Por último, Europa se enfrenta a un nuevo reto que posiblemente no estaba previsto en los estudios de prognosis sobre las necesidades del siglo XXI. Me refiero a la exigencia de conciliar la libertad y el respeto de las leyes. La abolición de las fronteras internas en la Unión, una nueva ola de grandes movimientos de población y la realidad, que no simple amenaza, del crimen organizado a nivel internacional reclaman soluciones, también a escala europea.

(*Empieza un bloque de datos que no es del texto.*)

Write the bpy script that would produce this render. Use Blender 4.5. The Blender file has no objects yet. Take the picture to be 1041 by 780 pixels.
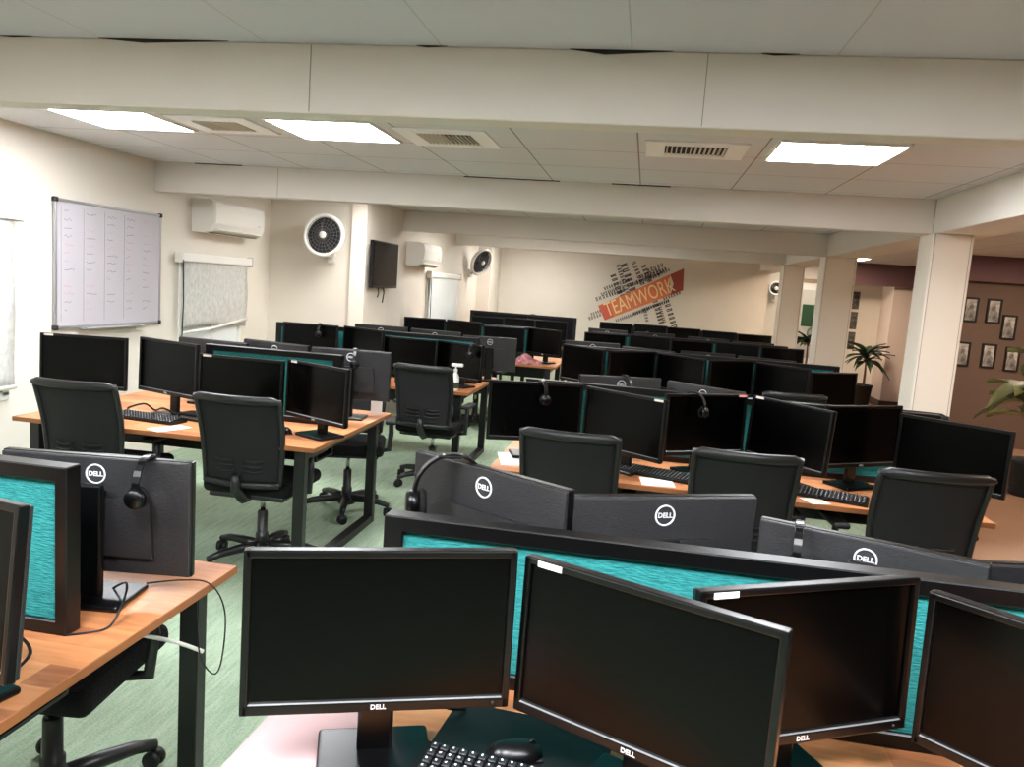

En un espacio de individuos cada vez más libres, gracias al continuo desarrollo y al respeto más estricto y garantizado de los derechos humanos, políticos y culturales, en un espacio cada vez más rico y heterogéneo en cuanto a su diversidad racial y nacional, en un espacio cada vez más intercomunicado por los avances en los transportes y en la tecnología de los servicios, necesitamos unos medios para asegurar que se respeta nuestro acervo de normas de conducta que nos hemos dado a través de nuestas instituciones democráticas.
España, país de emigración masiva en la fecha del aniversario que ahora celebramos, es 40 años más tarde un país donde residen de forma permanente más de medio millón de extranjeros y en condiciones de integración comparables a nuestros vecinos de la Unión. España, cuyo proceso democrático, que incluía un sistema respetuoso con la diversidad regional existente, es un punto de referencia para quienes se encuentran en esta senda, sufre con especial violencia las plagas contemporáneas del terrorismo, del narcotráfico y de otras formas de crimen organizado. Por eso, también en este campo hemos hecho propuestas innovadoras, con el objetivo de consolidar ese espacio de libertad que todos ansiamos.
Europa, y España en Europa, que han sabido en estos 40 años poner los cimientos y comenzar a construir el edificio de la integración, deben saber ahora rematar esta obra, dando respuesta a los principales problemas con los que nos enfrentamos. La paz, la prosperidad y la libertad de nuestros hijos dependen de que seamos capaces de encontrar soluciones a estas cuestiones cruciales. La tarea no es fácil, pero ni mucho menos imposible. Al contrario, podemos ser optimistas, pues tenemos los medios y la voluntad de conseguirlo.